- [Recorded data]
----------

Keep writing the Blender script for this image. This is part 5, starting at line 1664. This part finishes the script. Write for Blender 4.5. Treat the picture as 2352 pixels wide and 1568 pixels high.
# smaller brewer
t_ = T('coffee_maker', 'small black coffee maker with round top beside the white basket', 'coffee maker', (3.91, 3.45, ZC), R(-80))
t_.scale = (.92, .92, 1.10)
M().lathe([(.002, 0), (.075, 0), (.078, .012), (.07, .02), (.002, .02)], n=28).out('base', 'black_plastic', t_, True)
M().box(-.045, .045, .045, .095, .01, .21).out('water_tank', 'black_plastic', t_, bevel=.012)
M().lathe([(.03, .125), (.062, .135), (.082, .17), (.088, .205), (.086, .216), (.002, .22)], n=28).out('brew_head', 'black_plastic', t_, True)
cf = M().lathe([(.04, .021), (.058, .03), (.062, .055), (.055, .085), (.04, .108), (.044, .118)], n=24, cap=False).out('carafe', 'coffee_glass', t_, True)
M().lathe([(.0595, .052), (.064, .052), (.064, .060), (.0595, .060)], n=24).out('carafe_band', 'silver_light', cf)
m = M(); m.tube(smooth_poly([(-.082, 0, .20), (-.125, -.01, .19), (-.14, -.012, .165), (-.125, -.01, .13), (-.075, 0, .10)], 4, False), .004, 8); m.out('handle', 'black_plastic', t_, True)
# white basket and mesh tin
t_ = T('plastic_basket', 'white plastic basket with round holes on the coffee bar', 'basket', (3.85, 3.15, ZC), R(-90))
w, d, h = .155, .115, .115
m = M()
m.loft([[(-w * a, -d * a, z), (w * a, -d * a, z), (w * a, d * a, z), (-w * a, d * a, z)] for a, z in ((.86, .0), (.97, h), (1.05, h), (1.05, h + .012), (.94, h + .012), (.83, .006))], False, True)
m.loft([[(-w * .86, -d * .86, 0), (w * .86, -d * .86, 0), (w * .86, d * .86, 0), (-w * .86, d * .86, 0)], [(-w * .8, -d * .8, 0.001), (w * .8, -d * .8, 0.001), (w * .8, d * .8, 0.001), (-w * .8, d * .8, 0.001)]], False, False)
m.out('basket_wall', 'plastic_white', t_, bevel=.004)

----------

- [Exercise task]
Repeat back the data above, exact to the last character.

- [Answer to this task]
Keep writing the Blender script for this image. This is part 5, starting at line 1664. This part finishes the script. Write for Blender 4.5. Treat the picture as 2352 pixels wide and 1568 pixels high.
# smaller brewer
t_ = T('coffee_maker', 'small black coffee maker with round top beside the white basket', 'coffee maker', (3.91, 3.45, ZC), R(-80))
t_.scale = (.92, .92, 1.10)
M().lathe([(.002, 0), (.075, 0), (.078, .012), (.07, .02), (.002, .02)], n=28).out('base', 'black_plastic', t_, True)
M().box(-.045, .045, .045, .095, .01, .21).out('water_tank', 'black_plastic', t_, bevel=.012)
M().lathe([(.03, .125), (.062, .135), (.082, .17), (.088, .205), (.086, .216), (.002, .22)], n=28).out('brew_head', 'black_plastic', t_, True)
cf = M().lathe([(.04, .021), (.058, .03), (.062, .055), (.055, .085), (.04, .108), (.044, .118)], n=24, cap=False).out('carafe', 'coffee_glass', t_, True)
M().lathe([(.0595, .052), (.064, .052), (.064, .060), (.0595, .060)], n=24).out('carafe_band', 'silver_light', cf)
m = M(); m.tube(smooth_poly([(-.082, 0, .20), (-.125, -.01, .19), (-.14, -.012, .165), (-.125, -.01, .13), (-.075, 0, .10)], 4, False), .004, 8); m.out('handle', 'black_plastic', t_, True)
# white basket and mesh tin
t_ = T('plastic_basket', 'white plastic basket with round holes on the coffee bar', 'basket', (3.85, 3.15, ZC), R(-90))
w, d, h = .155, .115, .115
m = M()
m.loft([[(-w * a, -d * a, z), (w * a, -d * a, z), (w * a, d * a, z), (-w * a, d * a, z)] for a, z in ((.86, .0), (.97, h), (1.05, h), (1.05, h + .012), (.94, h + .012), (.83, .006))], False, True)
m.loft([[(-w * .86, -d * .86, 0), (w * .86, -d * .86, 0), (w * .86, d * .86, 0), (-w * .86, d * .86, 0)], [(-w * .8, -d * .8, 0.001), (w * .8, -d * .8, 0.001), (w * .8, d * .8, 0.001), (-w * .8, d * .8, 0.001)]], False, False)
m.out('basket_wall', 'plastic_white', t_, bevel=.004)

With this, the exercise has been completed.